Campaign

Biden campaign to launch Black voter program at Philadelphia rally

President Joe Biden arrives on Marine One at Stewart Air National Guard Base in Newburgh, N.Y., Saturday, May 25, 2024. (AP Photo/Alex Brandon)

President Biden’s reelection campaign is set to launch the “Black Voters for Biden-Harris” initiative at a college preparatory school with a majority Black student population in Philadelphia on Wednesday.

The president and Vice President Harris will travel to Girard College for a campaign rally for the launch. They will be joined by Black leaders, including Maryland Gov. Wes Moore (D), Biden campaign co-Chair Cedric Richmond, and Congressional Black Caucus Chair Rep. Steven Horsford (D-Nev.), among others.

The initiative will include an eight-figure investment and involve work over the summer to partner with Black organizations to increase outreach to Black voters and strengthen voter protections ahead of the election, according to the campaign.

It will also engage with Black-owned media outlets and travel by surrogates to battleground states the weekend after the rally, including to a Black church in Atlanta, a block party celebration in Nevada and barber shops in Michigan.

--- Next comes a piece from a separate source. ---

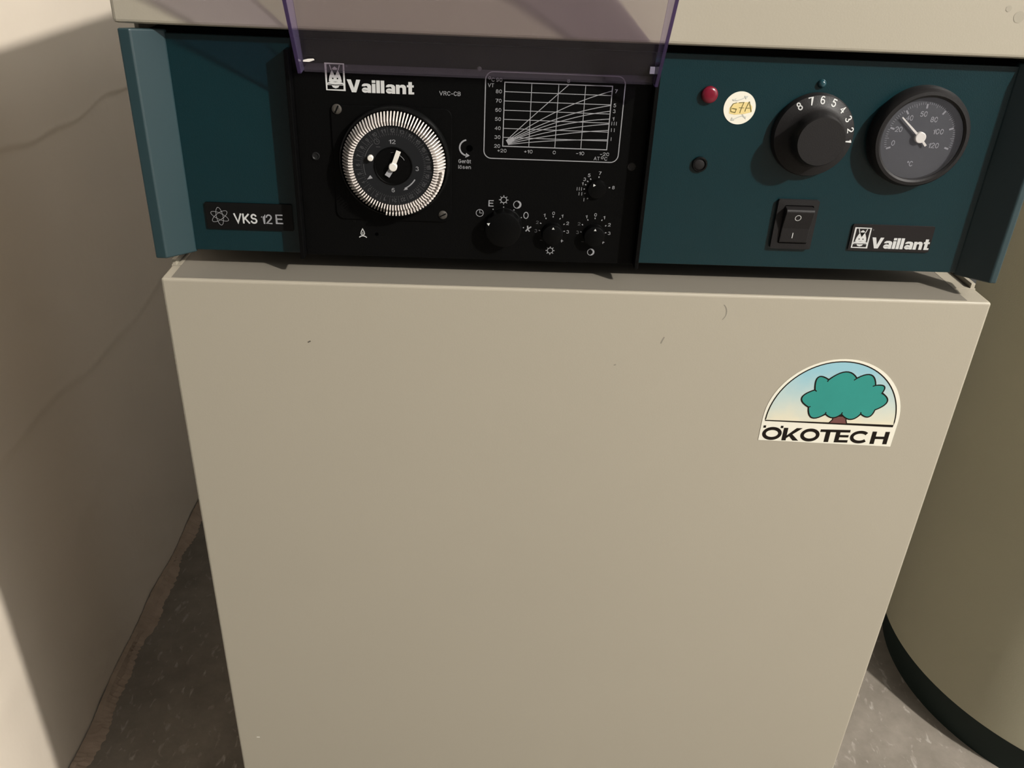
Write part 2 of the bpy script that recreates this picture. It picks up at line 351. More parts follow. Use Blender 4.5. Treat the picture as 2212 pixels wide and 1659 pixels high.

“This coalition and the newly announced summer outreach and engagement programming serve as the next phase of our campaign’s ongoing historic investments in outreach to the backbone of the Biden-Harris coalition – Black voters,” principal deputy campaign manager Quentin Fulks said in a statement.

The campaign is also set to argue that former President Trump’s campaign doesn’t have a plan to engage with Black voters. The campaign rolled out two TV and radio ads last week that targeted Trump over his claims about his record with Black Americans, hitting him for his rhetoric about Black Americans.

At the rally Wednesday, Biden and Harris will be introduced by Lina Mayen, a first-generation Sudanese American, and Robert N.C. Nix III, a small business owner. Biden will then attend a small business event at the Black Chamber of Commerce while in Philadelphia.